Des plateformes logistiques en cours de réflexion

« À ma connaissance, plusieurs structures de la filière agricole réfléchissent à l’intérêt de s’installer sur l’une des plateformes multimodales, qui jalonneront le canal Seine-Nord Europe. Elles y travaillent car cet ouvrage va devenir un axe structurant de la logistique céréalière, pour desservir soit le port de Rouen, soit le port de Dunkerque, soit l’Europe du Nord directement par péniche », souligne Alain Charvillat.

De fait, quatre plateformes multimodales, développées par les collectivités territoriales, sont programmées à Marquion (Somme), Nesle (Pas-de-Calais), Noyon (Oise) et Péronne (Somme). De plus, inscrite dans la déclaration d’utilité publique relative au canal Seine-Nord Europe de 2018, une plateforme privée avec un quai céréalier, portée par l’union de coopératives agricoles Euroseine, est également prévue à Languevoisin-Quiquery (Somme), à moins de deux kilomètres du port de Nesle.

 

Témoignage

« Le canal SNE permettra d’agrandir notre hinterland », déclare Joël Ratel, directeur général de Nord Céréales

« Nous attendons l’ouverture du canal Seine-Nord Europe (canal SNE) car il permettra d’agrandir notre hinterland à l’Aisne, l’Oise et la Marne, qui alimenteront l’ouvrage en céréales. L’objectif est de remonter davantage de grains vers le port de Dunkerque.

Nous n’avons pas d’inquiétude concernant une éventuelle perte de tonnage, qui pourrait monter sur le nord de l’Europe directement par péniche. Aujourd’hui, des flux sont déjà en place et, dans les années à venir, l’Europe du Nord ne va pas consommer plus de céréales. Bien au contraire, au vu des décisions prises aux Pays-Bas de réduire de 30 % son élevage.
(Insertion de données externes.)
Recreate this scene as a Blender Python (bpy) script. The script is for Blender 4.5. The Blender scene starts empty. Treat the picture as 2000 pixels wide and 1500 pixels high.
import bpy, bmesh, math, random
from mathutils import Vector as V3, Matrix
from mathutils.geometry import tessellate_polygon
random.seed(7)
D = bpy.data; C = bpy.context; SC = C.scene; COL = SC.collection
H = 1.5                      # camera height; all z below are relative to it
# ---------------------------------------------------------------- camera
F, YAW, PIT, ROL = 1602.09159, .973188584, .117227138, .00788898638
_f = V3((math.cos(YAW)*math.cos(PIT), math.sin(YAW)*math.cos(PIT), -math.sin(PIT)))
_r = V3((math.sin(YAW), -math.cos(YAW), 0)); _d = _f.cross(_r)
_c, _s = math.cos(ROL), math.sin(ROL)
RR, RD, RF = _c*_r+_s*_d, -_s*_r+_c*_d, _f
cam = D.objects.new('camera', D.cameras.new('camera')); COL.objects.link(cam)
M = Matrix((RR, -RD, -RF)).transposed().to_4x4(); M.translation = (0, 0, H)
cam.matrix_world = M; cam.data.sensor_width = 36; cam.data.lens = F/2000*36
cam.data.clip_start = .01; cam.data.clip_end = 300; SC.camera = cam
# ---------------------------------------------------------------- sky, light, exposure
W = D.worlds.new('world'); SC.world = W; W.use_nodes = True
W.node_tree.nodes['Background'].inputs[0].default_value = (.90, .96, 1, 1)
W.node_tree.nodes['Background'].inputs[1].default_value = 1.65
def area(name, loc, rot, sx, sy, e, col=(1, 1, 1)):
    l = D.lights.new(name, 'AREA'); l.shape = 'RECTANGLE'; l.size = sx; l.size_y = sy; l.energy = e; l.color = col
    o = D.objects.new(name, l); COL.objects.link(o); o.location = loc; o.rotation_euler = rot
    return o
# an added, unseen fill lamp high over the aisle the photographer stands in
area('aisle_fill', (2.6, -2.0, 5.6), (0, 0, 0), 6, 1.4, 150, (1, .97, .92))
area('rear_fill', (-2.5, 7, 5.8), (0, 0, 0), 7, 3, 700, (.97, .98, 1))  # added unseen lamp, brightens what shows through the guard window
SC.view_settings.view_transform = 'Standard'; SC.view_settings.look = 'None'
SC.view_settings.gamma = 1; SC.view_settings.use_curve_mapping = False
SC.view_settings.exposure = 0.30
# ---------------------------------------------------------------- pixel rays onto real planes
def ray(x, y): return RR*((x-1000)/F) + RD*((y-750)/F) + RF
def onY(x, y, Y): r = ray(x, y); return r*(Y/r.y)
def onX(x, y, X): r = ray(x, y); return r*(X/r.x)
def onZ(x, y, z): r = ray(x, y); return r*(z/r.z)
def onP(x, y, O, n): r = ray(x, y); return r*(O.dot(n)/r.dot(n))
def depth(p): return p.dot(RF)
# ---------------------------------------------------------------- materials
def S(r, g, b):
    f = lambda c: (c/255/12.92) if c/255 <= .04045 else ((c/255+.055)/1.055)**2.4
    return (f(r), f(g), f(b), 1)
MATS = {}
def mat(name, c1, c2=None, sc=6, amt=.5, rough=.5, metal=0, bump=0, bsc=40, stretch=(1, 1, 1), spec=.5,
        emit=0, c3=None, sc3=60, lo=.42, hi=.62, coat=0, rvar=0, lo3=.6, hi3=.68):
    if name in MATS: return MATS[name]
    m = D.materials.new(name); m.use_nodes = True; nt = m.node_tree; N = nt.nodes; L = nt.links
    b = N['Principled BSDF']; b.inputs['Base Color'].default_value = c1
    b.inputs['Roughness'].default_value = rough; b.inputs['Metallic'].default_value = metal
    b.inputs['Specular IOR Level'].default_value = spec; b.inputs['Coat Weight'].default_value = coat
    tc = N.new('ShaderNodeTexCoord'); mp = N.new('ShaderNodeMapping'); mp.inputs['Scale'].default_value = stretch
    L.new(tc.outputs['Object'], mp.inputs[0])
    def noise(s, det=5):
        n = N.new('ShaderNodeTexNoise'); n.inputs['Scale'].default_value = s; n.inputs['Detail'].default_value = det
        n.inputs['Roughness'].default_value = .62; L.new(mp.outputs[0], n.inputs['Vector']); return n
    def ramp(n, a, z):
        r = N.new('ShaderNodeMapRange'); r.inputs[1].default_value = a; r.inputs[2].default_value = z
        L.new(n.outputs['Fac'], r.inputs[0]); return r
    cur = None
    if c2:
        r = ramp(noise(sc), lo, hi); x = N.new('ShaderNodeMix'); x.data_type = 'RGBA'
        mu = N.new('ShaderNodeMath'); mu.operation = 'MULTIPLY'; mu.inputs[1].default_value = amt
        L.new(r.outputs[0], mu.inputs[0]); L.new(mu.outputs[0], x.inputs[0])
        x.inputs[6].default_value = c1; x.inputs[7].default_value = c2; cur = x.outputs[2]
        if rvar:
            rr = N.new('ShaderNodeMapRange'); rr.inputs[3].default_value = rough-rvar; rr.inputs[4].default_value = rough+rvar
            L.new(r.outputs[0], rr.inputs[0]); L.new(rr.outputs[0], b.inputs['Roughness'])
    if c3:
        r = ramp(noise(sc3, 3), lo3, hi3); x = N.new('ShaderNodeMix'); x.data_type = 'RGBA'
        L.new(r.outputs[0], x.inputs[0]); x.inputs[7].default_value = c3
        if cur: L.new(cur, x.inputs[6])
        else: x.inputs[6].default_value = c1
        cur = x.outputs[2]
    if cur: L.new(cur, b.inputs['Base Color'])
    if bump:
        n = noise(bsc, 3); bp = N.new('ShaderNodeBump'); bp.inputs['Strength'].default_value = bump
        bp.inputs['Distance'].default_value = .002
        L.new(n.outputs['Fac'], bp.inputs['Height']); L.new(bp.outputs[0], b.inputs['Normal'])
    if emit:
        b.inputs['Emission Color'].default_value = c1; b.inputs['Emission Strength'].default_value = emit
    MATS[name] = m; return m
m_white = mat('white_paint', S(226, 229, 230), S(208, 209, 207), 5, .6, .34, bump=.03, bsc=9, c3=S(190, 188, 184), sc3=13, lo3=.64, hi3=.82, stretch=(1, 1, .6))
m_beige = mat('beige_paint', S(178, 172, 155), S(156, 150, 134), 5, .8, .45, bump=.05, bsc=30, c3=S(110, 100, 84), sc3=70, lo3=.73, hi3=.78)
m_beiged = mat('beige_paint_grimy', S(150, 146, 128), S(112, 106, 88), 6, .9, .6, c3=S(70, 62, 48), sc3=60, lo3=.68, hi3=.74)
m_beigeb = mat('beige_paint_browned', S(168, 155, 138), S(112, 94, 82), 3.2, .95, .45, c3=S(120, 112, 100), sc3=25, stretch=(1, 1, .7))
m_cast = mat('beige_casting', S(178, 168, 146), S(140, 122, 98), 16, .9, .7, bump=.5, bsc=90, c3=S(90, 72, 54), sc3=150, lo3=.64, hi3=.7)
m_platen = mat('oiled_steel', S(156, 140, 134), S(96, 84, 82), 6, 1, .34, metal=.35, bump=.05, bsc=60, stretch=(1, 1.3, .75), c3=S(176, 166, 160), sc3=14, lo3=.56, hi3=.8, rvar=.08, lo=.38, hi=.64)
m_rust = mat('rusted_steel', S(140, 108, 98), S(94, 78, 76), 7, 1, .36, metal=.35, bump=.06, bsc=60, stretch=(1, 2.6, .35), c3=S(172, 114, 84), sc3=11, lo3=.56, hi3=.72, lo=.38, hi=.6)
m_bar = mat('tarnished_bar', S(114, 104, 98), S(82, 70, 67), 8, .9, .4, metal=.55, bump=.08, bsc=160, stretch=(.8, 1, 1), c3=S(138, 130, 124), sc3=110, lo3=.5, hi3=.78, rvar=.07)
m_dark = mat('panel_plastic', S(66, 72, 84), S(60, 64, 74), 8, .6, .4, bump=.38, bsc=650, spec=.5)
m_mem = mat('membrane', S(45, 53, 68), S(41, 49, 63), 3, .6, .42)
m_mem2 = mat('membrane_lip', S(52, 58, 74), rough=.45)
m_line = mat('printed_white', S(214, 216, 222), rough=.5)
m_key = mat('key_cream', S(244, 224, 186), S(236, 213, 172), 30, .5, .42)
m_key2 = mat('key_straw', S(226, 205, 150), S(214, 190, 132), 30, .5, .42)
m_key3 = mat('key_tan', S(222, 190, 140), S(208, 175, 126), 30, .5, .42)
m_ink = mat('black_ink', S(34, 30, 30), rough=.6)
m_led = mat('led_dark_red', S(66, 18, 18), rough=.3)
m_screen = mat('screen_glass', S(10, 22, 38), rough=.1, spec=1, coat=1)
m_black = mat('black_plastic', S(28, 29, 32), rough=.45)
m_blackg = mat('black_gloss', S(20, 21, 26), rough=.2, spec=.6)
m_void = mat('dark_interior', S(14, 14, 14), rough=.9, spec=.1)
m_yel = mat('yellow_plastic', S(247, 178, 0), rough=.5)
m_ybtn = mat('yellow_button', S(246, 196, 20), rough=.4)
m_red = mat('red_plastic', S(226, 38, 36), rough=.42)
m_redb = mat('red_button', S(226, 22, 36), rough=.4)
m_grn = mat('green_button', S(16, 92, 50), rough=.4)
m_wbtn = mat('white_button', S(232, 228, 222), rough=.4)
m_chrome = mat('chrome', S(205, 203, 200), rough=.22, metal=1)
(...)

Pour l’instant, nous n’avons pas prévu d’investir sur l’une des plateformes logistiques qui jalonneront le canal SNE. La plateforme de Languevoisin, portée par Euroseine, est de fait ouverte à tout opérateur de la filière agricole ou d’autres secteurs d’activité. Dans ce cadre, des organismes collecteurs, tel que Nord Céréales, pourraient être intéressés. Aujourd’hui, il y a des discussions en cours mais aucun projet abouti.
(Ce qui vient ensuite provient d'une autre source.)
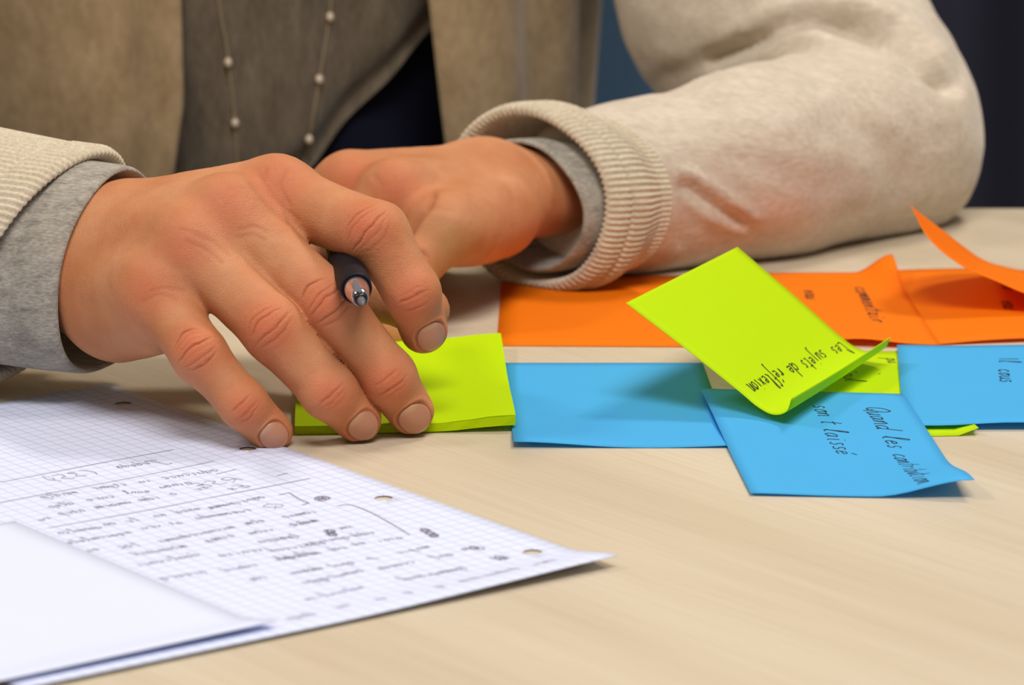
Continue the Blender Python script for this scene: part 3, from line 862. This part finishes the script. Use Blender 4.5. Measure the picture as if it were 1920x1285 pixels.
def nail_mesh(fn, fr, parent, off=.10):
    c, d, n, t, (hl, hw) = fr
    na, nb = 22, 22; V = []; lun = []
    for i in range(na):
        for j in range(nb):
            a = -1 + 2 * i / (na - 1); b = -1 + 2 * j / (nb - 1)
            # superellipse square->disc
            x = a * math.sqrt(max(0, 1 - abs(b) ** 2.2 * .50)); y = b * math.sqrt(max(0, 1 - abs(a) ** 2.2 * .50))
            V.append(c + d * x * hl + t * y * hw); lun.append(x)
    V = np.array(V); o = V + n * 14
    tt = np.zeros(len(V))
    for _ in range(60):
        tt += np.clip(fn(o - n * tt[:, None]), -2, 3) * .8
    P = o - n * tt[:, None]
    # even arch across the nail, flatter along it
    b = (P - c) @ t / hw; a = (P - c) @ d / hl; h = (P - c) @ n
    X = np.stack([np.ones_like(a), a, b, a * a, b * b], 1); co = np.linalg.lstsq(X, h, rcond=None)[0]
    h2 = X @ co
    P = P + n * ((h2 - h) * .75 + off + .12)[:, None]
    F = grid_faces(na, nb)
    if (normals(P, F) @ n).mean() < 0: F = F[:, ::-1].copy()
    lun = np.array(lun); v = np.clip((lun - .80) / .08, 0, 1) * .8 + np.clip((-lun - .55) / .3, 0, 1) * .5
    o = mesh_obj('fingernail', P, F, M['nail'], parent, attrs=dict(lunula=v))
    s_ = o.modifiers.new('thick', 'SOLIDIFY'); s_.thickness = .0006; s_.offset = -1
    return o

# --- right hand (the one nearest the camera), joints: knuckle, middle joint, end joint, tip centre
index = Finger([(525, 370, 1455), (706, 438, 1427), (773, 548, 1420), (794, 617, 1426)], [12.2, 10.9, 9.4, 7.9])
middle = Finger([(430, 404, 1440), (617, 573, 1419), (727, 707, 1415), (771, 773, 1420)], [11.8, 10.9, 9.4, 7.5])
ring = Finger([(355, 462, 1431), (513, 620, 1411), (615, 734, 1406), (671, 787, 1412)], [11.2, 10.6, 9.2, 7.5])
pinky = Finger([(288, 545, 1427), (377, 668, 1407), (458, 760, 1401), (507, 808, 1405)], [10.8, 9.3, 8.1, 7.1])
thumb = Finger([(400, 450, 1492), (520, 490, 1496), (690, 548, 1476), (793, 580, 1462)], [14, 11.5, 10, 8.4])
wr = A(135, 500, 1476)
mc = {}
for nm, base, kn in (('i', A(225, 418, 1478), index), ('m', A(205, 458, 1469), middle), ('r', A(200, 505, 1461), ring), ('p', A(205, 556, 1457), pinky)):
    mc[nm] = (base, kn.p[0])
hn = unit(np.cross(mc['p'][1] - mc['i'][1], mc['m'][1] - mc['m'][0]));
if hn @ VIEW < 0: hn = -hn
palm = []
far = dict(i=A(140, 450, 1486), m=A(130, 474, 1481), r=A(126, 500, 1477), p=A(135, 535, 1473))
for nm, r0, r1 in (('i', 13.5, 12.2), ('m', 13.5, 12.0), ('r', 13, 11.4), ('p', 12.5, 11)):
    a, b = mc[nm]; palm.append((far[nm], b, 13.5, r1)); palm.append((a - hn * 9, b - hn * 9 - unit(b - a) * 4, r0, r1))
palm += [(A(215, 590, 1456), A(285, 590, 1434), 14.5, 11.5), (A(120, 445, 1484), A(225, 424, 1478), 14.5, 13.5), (A(120, 520, 1480), A(205, 560, 1460), 14, 14),
         (A(-60, 470, 1500), A(135, 452, 1482), 21, 15), (A(-60, 525, 1500), A(125, 515, 1480), 21, 14),
         (A(230, 470, 1490), A(420, 460, 1494), 16, 13), (A(400, 440, 1480), A(520, 430, 1470), 12, 10)]
for f, k in ((index, 7.0), (middle, 7.4), (ring, 7.0), (pinky, 6.0)):      # knuckle heads under the skin
    q = f.p[0] + hn * k; w_ = far[{id(index): 'i', id(middle): 'm', id(ring): 'r', id(pinky): 'p'}[id(f)]]; palm.append((q * .35 + (w_ + hn * 4) * .65, q, 6.5, 6.0))
hand_fn = make_hand([index, middle, ring, pinky], palm, thumb, 11, [(A(562, 592, 1417), A(610, 655, 1416), 4.0), (A(610, 655, 1416), A(672, 738, 1416), 3.6)])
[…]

Ce canal à grand gabarit Seine-Nord Europe ne pourra que booster le fret fluvial. »

 

« C’est donc tout naturellement que la Communauté de communes de l’est de la Somme et Euroseine ont signé un protocole d’accord pour travailler main dans la main à la conception de l’unité portuaire de Nesle-Languevoisin », déclare Luc Vermersch, président d’Euroseine et président délégué de Noriap. Les deux partenaires travaillent en étroite collaboration pour établir un maximum de synergie entre le port de Nesle et la plateforme de Languevoisin. « Dans ce cadre, nous mettons tout en œuvre pour que la voie ferrée atteigne l’unité portuaire de Nesle-Languevoisin », souligne le président.

Si les plateformes multimodales de Marquion, Noyon et Péronne n’en sont qu’au stade de la conception, avec la plateforme de Languevoisin, Euroseine est dans le concret. « Notre projet est mûr pour accueillir rapidement des activités agricoles, puisque Noriap possède déjà sur le site un silo bord à quai côté canal du Nord. Ainsi pouvons-nous préfigurer des flux avant la mise en eau du canal Seine-Nord Europe, qui passera à 500 mètres de là », affirme Luc Vermersch. Fort d’une réserve foncière accumulée depuis 2021, Euroseine ambitionne de relier a minima le silo Noriap au canal Seine-Nord Europe, voire de créer un nouveau silo portuaire, sous sa bannière. Parallèlement, Euroseine réfléchit à une solution engrais avec Inoxa, une centrale d’achat d’agrofourniture. « Nous travaillons également sur un gros projet de méthanisation, avec l’utilisation de la voie d’eau pour une partie de l’approvisionnement », complète le président.

Euroseine a par ailleurs des contacts avec d’autres secteurs industriels, comme le BTP dans le cadre du projet Multiregio. Pour pallier le manque de cale en France, l’Association des industries de produits de construction, ce programme de développement travaille à la création de cales de bateau en navette au sein d’une solution logistique intégrée, du pré au post-acheminement. Dans un premier temps, il s’agirait de transporter des matériaux de construction ou des éléments du nouveau canal, via le canal du Nord.

« Ainsi, la plateforme de Languevoisin peut accueillir toutes les activités en lien avec le vrac et les pulvérulents, qui nécessitent du foncier et/ou qui génèrent du bruit, des poussières ou tout autre désagrément pour les riverains si elles étaient installées dans l’enceinte d’une agglomération, comme le port de Nesle », résume Luc Vermersch.